This year over $80m will be spent on consular assistance for Australians overseas, helping out the likes of beer-mat-mum Annice Smoel.
The cost of such services is constantly increasing. The number of Australians demanding help from Foreign Affairs overseas has doubled since 2003-04.
It’s fair to say that decades ago, Australians who travelled overseas and got into difficulties — especially if they caused the difficulties through their own criminal behaviour — were not automatically regarded as cases deserving of public outcry and assistance. If some Aussie found themselves in self-inflicted trouble overseas then that was their problem.
Somewhere along the way in recent years, the entitlement mentality that pervades Australia’s welfare system has extended to the perception that Australians have a right to be rescued from whatever trouble they get into while travelling overseas.
Most particularly if they get into trouble in a developing country. There doesn’t seem to be quite the same outcry when people are arrested in the United States or the UK. But put them in a jail cell in Thailand, Indonesia or Eastern Europe, and suddenly we’re in Midnight Express territory. The media is happy to feed this perception, demanding everything short of sending in the Navy (do we have a serviceable gunboat?) to rescue unlucky — or more typically criminal — travellers in durance vile in Third World conditions. Female travellers, of course, generate that precious damsel-in-distress dimension for the media.

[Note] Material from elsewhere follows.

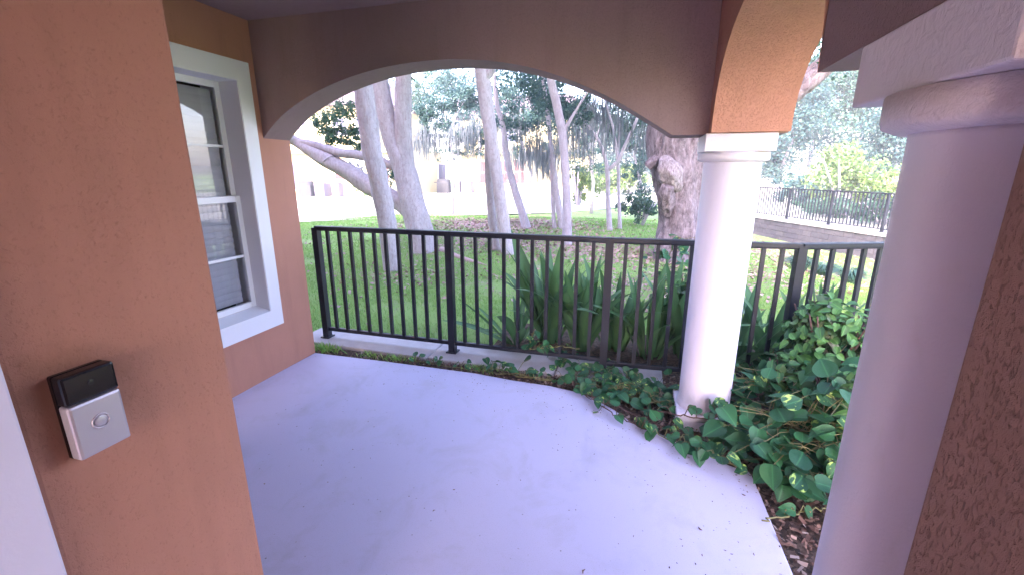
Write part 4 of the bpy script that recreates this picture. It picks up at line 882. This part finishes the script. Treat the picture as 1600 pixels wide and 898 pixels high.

This is a none-too-subtle form of xenophobia, an assumption that Australians have special rights when travelling in poorer — duskier — countries. It’s the mentality that assumes a form of extraterritoriality for travelling Australians who break the laws of the countries in which they are guests, which assumes a right for Australians to behave as offensively as possible. It’s the mentality that assumes Australia can lecture Turkey over how to maintain the heritage values of Gallipoli, as if the peninsula belongs to us and not to the people of the country we invaded in WW1.
It’s almost a type of latter-day colonialism, as the citizens of the Deputy Sheriff nation swagger around the region, drunk, boorish and behaving as they please. It’d be amusing if taxpayers weren’t footing the bill.